Enhancing safety improvement technology through field testing on public roads

--The development of sensors that support safe self-driving cars does not stop at the development of elements. What are you doing to develop safer systems?

The developed inertial force sensor was used to develop an IMU prototype and install it in an actual car. Then, a public road test was conducted in Finland, and the results were verified and incorporated into the element and system.

In field testing, when the car is allowed to drive autonomously using only the inertial force sensors, the amount of error was verified for a state where a GPS-on status for 20 seconds and GPS-off status for 10 seconds were repeated while running at 80 km/h on a highway and 40 km/h on a regular road. Currently, even for autonomous driving with GPS off, we have been able to detect positions within an actual error of less than 30 cm on highway roads and less than 50 cm on public roads with poor surfacing conditions. This error can be said to be within the range where a car would not come out from the traffic lane.

Field testing of IMUs Using inertial force sensors

However, just because we have verified the capability of the sensors for a period of 10 seconds still does not mean that they can be used for self-driving cars. Actual roads have areas where GPS signals cannot be received for extremely long stretches.

For example, the Yamate Tunnel along the Central Circular Route of the Metropolitan Expressway in Tokyo has a total length of 18 km. When a hazardous situation occurs, even if the car pulls over onto the shoulder or makes a sudden stop, it must have an accuracy that enables autonomous driving using only inertial force sensors for a range of at least several kilometers. In terms of time, this means that the car must be able to maintain autonomous driving using only the inertial force sensors for several minutes. Also, in actual driving, a variety of noise disturbances can enter, and so protective measures against noise are also necessary.

Technology for autonomous driving spurs innovations in other fields

--Going forward, what advances do you think will be achieved in Murata's inertial force sensors, and what applications will their use spread to?

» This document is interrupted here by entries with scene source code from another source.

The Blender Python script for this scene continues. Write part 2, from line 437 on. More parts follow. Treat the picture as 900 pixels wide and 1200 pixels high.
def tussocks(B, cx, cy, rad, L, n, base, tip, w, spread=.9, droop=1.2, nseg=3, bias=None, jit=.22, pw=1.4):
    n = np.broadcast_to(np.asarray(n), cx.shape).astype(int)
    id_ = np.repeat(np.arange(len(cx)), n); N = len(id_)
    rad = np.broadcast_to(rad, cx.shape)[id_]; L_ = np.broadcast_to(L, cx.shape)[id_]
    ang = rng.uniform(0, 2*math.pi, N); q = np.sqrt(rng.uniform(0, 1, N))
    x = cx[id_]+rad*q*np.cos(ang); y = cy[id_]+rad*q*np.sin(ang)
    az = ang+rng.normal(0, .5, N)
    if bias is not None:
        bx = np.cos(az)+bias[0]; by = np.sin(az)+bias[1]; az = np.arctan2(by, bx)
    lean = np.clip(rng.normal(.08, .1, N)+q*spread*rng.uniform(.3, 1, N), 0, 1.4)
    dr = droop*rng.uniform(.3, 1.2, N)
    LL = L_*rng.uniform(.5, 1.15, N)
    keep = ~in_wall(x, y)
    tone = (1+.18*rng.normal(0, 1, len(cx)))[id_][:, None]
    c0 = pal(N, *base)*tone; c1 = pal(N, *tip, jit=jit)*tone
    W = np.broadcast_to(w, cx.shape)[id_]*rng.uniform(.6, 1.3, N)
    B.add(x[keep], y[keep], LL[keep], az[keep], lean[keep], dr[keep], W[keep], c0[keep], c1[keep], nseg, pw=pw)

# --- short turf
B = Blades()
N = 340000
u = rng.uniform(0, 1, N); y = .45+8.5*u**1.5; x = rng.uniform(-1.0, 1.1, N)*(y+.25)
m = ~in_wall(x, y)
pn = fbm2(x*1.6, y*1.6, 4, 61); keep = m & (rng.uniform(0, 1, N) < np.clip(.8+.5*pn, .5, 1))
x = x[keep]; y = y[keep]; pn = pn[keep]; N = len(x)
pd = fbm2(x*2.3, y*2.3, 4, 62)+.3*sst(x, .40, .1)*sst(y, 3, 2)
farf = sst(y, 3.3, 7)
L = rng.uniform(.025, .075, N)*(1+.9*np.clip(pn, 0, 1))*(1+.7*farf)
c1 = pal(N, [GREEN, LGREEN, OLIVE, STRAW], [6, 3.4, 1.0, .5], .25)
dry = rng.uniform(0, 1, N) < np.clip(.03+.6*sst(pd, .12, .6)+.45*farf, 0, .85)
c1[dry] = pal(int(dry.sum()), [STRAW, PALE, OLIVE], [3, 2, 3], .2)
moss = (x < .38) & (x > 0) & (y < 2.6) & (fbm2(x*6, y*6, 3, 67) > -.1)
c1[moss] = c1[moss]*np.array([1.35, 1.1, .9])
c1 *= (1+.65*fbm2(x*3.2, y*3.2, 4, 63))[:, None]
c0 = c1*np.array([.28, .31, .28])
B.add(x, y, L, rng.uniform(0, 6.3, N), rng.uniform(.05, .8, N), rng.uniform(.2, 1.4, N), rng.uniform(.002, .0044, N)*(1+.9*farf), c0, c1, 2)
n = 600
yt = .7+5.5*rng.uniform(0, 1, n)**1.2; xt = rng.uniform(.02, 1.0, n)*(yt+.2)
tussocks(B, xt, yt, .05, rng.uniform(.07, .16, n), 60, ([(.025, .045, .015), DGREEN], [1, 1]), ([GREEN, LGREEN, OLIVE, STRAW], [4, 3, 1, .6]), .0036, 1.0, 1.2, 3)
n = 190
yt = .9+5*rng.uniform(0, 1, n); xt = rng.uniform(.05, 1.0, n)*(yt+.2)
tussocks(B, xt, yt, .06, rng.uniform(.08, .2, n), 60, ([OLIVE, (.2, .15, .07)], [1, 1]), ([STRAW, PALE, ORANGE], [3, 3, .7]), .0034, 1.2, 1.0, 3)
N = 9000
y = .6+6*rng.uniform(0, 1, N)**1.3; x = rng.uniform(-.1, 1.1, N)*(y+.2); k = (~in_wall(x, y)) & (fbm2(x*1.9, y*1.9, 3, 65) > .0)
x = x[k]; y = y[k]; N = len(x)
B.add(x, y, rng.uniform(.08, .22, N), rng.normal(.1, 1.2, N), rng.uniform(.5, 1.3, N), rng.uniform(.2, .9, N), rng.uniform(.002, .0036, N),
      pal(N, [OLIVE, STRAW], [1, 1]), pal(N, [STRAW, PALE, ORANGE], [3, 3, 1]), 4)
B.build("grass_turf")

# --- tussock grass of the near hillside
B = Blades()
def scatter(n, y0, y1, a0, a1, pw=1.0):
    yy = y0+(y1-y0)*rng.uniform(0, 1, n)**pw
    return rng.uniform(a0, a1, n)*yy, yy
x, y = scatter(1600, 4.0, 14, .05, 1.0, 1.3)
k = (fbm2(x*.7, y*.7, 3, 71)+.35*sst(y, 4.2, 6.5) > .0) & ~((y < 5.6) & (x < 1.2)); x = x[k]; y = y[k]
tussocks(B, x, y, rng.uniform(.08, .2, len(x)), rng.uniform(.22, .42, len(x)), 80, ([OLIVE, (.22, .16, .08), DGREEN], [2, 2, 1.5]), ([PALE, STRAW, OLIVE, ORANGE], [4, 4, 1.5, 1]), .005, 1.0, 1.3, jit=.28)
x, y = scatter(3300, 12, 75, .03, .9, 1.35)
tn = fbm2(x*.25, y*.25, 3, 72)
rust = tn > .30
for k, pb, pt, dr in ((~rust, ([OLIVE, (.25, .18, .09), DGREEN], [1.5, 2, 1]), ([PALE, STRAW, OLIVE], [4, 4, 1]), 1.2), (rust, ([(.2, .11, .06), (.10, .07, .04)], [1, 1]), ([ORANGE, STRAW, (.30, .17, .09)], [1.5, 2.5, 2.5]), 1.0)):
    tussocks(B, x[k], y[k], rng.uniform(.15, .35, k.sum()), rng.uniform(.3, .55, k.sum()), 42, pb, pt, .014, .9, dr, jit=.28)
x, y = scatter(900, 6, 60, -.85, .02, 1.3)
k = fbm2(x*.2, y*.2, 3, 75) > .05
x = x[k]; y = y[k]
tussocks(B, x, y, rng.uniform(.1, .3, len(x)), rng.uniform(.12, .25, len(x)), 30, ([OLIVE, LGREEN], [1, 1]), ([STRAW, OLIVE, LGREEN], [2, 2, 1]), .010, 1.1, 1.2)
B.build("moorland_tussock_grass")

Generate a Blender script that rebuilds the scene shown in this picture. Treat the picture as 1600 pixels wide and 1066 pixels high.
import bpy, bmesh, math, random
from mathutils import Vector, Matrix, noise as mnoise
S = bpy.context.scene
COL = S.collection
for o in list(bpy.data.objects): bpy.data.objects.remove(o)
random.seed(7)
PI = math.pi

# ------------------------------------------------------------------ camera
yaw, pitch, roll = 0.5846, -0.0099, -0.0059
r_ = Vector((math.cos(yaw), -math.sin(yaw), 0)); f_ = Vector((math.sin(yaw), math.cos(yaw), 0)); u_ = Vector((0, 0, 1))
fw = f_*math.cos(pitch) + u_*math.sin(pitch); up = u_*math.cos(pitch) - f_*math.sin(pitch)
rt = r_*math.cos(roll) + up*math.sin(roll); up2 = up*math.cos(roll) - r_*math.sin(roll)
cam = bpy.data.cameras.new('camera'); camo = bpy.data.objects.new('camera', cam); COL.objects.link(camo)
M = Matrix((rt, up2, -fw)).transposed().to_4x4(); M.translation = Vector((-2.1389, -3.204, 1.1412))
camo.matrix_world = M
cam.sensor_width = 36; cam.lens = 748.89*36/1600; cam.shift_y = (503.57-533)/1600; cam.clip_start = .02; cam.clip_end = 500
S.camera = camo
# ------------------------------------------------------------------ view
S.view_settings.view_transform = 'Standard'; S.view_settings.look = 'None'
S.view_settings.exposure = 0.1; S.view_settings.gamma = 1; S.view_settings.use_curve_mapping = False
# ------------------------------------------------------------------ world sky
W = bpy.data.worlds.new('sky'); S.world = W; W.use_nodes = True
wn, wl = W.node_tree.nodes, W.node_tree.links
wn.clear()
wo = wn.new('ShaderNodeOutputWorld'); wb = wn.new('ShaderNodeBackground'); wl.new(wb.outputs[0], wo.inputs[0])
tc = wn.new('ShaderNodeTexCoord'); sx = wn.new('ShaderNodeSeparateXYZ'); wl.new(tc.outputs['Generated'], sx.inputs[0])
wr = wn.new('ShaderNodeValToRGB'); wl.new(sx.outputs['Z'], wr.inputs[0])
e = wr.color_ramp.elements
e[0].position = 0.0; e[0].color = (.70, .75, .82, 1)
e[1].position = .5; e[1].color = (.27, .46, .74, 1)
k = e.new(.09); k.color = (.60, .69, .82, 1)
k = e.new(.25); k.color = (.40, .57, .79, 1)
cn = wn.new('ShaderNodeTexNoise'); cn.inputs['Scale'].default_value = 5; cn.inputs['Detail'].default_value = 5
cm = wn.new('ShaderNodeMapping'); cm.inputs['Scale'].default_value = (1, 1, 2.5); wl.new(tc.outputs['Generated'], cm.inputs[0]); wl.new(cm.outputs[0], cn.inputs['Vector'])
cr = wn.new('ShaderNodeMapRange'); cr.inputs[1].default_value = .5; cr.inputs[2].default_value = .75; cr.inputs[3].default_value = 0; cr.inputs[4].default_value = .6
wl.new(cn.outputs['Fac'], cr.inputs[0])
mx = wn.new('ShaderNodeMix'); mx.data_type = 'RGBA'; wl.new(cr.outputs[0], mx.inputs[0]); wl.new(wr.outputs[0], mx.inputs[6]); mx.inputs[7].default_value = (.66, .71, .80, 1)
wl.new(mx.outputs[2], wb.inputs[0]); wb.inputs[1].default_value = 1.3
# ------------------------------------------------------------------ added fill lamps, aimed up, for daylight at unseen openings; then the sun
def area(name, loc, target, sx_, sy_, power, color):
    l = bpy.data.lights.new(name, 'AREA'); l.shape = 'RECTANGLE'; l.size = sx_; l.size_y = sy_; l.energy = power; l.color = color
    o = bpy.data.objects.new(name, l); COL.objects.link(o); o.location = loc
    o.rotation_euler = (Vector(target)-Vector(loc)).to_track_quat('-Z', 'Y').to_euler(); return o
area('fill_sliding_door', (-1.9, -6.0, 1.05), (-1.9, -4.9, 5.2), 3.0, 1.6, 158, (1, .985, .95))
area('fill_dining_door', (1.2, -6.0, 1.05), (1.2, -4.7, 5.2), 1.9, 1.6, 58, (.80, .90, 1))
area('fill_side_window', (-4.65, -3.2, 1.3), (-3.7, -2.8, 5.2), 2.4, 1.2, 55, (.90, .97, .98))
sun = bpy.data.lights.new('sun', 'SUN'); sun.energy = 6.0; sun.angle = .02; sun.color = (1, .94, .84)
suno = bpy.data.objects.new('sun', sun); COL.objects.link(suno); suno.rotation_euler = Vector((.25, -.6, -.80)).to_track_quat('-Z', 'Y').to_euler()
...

To drive through the entire length of the Yamate Tunnel using only inertial force sensors would require position detection to be maintained at a high accuracy for at least 10 minutes.  The necessary level of accuracy needed to make it through the entire tunnel is difficult even if using the extremely high-cost fiber-optic gyros intended for aircraft.  Because of this, we are vigorously pushing to develop an MEMS inertial force sensor at a reasonable cost at this level of accuracy.

As self-driving cars become prevalent, and the technology used becomes mature, we think that this will spur innovations in agricultural equipment and construction equipment. If agricultural equipment becomes self-driving, the machine body will have a more compact size, and detailed agricultural tasks could be performed based on the growth of the crops and state of the cultivated land. We want to conduct our technology development while also including applications for self-driving car technology to other fields in our vision.

Members of the Sensor Business Division

Contributing to solving social issues through wide use of advanced sensor technology

In the near future, fully self-driven cars without a driver will become widespread and be a presence that sustains our daily lives, business, and social activities. However, there are still many technical issues that must be resolved before we reach that point. One of these issues is improvements in accuracy, safety, and reliability of inertial force sensors.

The Murata technical teams involved in development of inertial force sensors are improving their technical expertise to enable them to provide advanced sensors in a user-friendly, finished form for contributing to the development of society. Going forward, you can expect great things from Murata's technology development that supports the ongoing advancements in self-driving cars.